Mark Zuckerberg: Facebook was plagued by scandals in 2018, rocked by repeat allegations that it didn’t do enough to protect users’ personal data -- all while it reportedly tried to silence its critics. Although it’s denied most of the claims, Facebook still saw its shares plunge this year. Zuckerberg lost $18.7 billion, bringing his net worth to $52.5 billion.

Amancio Ortega: Ortega, the founder of clothing retailer Inditex, saw his net worth drop by $16.2 billion to $59.6 billion. Inditex, whose share price fell in 2018, is largely known for its fashion chain Zara.

Georg Schaeffler: The German billionaire and owner of Schaeffler AG lost $14 billion in 2018, largely because of a decline in car sales in Europe and China. His net worth is now $12.4 billion.

Ma Huateng: Ma leads the internet giant Tencent, whose shares tumbled after a drop in quarterly profits. It went public on the New York Stock Exchange in December, but Ma still lost $10 billion in 2018. His net worth is $35.1 billion.

Carlos Slim Helú: Slim Helú owns the largest telecom company in Latin America, America Movil, but it’s been hurt by a stronger U.S. dollar. His net worth declined by about $9.3 billion to $56.8 billion.

Jorge Paulo Lemann: Lemann is a controlling shareholder of Anheuser-Busch InBev, which has suffered from declining beer sales. He lost $9.2 billion. His net worth is $20 billion.

Charoen Sirivadhanabhakdi: The Thai billionaire, who founded Thai Beverage, lost about $7 billion due to declining profits amid a tough domestic alcoholic beverage market. His net worth is now $12.8 billion.

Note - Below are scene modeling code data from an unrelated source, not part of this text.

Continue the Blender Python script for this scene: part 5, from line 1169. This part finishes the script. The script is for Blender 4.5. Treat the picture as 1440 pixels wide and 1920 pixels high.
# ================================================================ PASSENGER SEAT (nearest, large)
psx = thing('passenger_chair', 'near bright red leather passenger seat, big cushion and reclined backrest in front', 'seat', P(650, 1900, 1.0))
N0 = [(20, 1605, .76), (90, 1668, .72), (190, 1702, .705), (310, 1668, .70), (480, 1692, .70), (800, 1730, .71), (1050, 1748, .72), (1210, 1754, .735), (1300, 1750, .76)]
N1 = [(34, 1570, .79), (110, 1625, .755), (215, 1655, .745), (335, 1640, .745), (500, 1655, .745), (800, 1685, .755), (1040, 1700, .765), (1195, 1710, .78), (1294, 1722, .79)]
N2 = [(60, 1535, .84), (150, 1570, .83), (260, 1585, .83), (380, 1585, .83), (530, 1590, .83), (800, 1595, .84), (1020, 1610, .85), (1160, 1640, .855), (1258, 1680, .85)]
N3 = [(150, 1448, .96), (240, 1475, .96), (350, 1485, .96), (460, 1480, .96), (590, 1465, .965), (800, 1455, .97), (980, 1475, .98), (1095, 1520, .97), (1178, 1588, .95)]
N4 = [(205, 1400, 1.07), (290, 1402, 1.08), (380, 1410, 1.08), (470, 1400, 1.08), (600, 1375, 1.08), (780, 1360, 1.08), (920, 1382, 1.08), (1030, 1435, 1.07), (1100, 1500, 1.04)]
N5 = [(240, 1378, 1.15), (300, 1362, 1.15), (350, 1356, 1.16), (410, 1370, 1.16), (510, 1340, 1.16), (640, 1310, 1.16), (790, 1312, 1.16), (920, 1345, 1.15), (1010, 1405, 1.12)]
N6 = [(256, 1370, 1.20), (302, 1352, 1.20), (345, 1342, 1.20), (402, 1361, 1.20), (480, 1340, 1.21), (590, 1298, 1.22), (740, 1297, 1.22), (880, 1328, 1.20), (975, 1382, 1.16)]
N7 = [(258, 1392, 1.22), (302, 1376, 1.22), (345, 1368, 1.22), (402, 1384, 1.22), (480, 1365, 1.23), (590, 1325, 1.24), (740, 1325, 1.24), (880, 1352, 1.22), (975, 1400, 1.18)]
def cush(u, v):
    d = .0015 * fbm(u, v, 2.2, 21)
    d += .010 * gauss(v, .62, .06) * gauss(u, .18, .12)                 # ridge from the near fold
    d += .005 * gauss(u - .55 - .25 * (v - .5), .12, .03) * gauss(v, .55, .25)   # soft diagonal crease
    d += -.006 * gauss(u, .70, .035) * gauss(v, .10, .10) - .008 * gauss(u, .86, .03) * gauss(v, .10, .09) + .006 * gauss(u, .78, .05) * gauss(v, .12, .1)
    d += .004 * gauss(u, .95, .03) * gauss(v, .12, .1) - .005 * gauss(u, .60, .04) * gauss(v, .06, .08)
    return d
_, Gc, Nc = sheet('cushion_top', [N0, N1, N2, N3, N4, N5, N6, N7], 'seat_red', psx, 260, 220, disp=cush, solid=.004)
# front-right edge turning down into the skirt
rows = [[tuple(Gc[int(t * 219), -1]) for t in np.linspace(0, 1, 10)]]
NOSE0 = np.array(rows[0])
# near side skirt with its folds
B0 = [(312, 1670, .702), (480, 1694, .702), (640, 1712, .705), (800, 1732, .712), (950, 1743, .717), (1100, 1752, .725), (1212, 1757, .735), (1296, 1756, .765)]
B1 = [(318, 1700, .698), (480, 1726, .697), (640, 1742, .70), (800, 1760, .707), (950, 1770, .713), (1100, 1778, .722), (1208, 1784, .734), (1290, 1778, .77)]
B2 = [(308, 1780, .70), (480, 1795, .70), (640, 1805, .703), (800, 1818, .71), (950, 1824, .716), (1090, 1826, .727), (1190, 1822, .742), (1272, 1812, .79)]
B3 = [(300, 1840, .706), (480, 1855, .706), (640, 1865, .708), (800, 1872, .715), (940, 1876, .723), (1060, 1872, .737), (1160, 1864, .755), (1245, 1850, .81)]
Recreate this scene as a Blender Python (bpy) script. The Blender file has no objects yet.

Pollyanna Chu: The Hong Kong entrepreneur’s Kingston Financial Group lost a significant piece of market value in 2018, bringing Chu’s net worth down to $2 billion from $7.2 billion.

Wang Wei: The Chinese delivery service firm S.F. Holdings, which was founded by Wang, saw its sales slump in 2018, as it competes with e-commerce businesses. Wang lost $6.7 billion, bringing his fortune to $13 billion.

Zhou Qunfei: Qunfei, once the richest self-made woman in the world, lost a $6.3 billion. She’s now worth $3.5 billion.